Between 1100 and 750 B.C., ancient Greece suffered through a severe economic decline. As the population of the Greek peninsula increased, agricultural methods failed to keep pace with the growing number of mouths to feed. The result was a famine; and for a while, the population of Greece actually began to decline. This was the Greek Dark Age.              

While the Dark Age was probably not a pleasant time to be alive in Greece, it was not a time of total stagnation. It was during the Greek Dark Age that the twenty-four-letter Greek alphabet was adopted, replacing Linear B.             Poor conditions on the Greek mainland motivated many Greeks to seek their fortunes elsewhere. The Dark Age was a time of extensive colonization. Greeks established colonies in Asia Minor and on various islands throughout the Aegean Sea. Ionian Greeks: The Greek settlements in Asia Minor (modern-day Turkey) became so numerous that they eventually developed a distinct culture of their own. The Greeks referred to Asian Minor as Ionia, and the history records the Greeks living here as Ionian Greeks.              

The Ionian Greeks retained strong cultural and linguistic ties to their brethren on the Greek mainland. However, there were some differences. For example, the Ionian version of the Greek language eventually became a distinct dialect. A mainland Greek and an Ionian Greek could still communicate; but each would have recognized the other’s speech as a bit different. (If this doesn’t make sense, consider how a speaker of British English and a speaker of American English can communicate while noticing dialectic differences.)                

Fortunately, the Dark Age didn’t last forever.

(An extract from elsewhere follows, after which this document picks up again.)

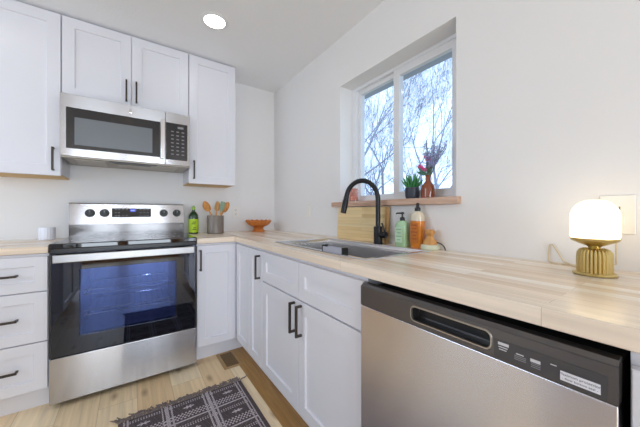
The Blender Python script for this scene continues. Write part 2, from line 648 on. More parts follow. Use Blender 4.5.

Improvements in agricultural techniques enabled the Greeks to boost food output so that they could support a greater population. Iron was one of the key advances that lifted the Greeks out of the Dark Ages. Previously, the Greeks had made their tools and weapons from bronze.  After they discovered iron, the Greeks began using iron to build farm implements. These sturdier, more durable tools multiplied the efforts of Greece’s farmers.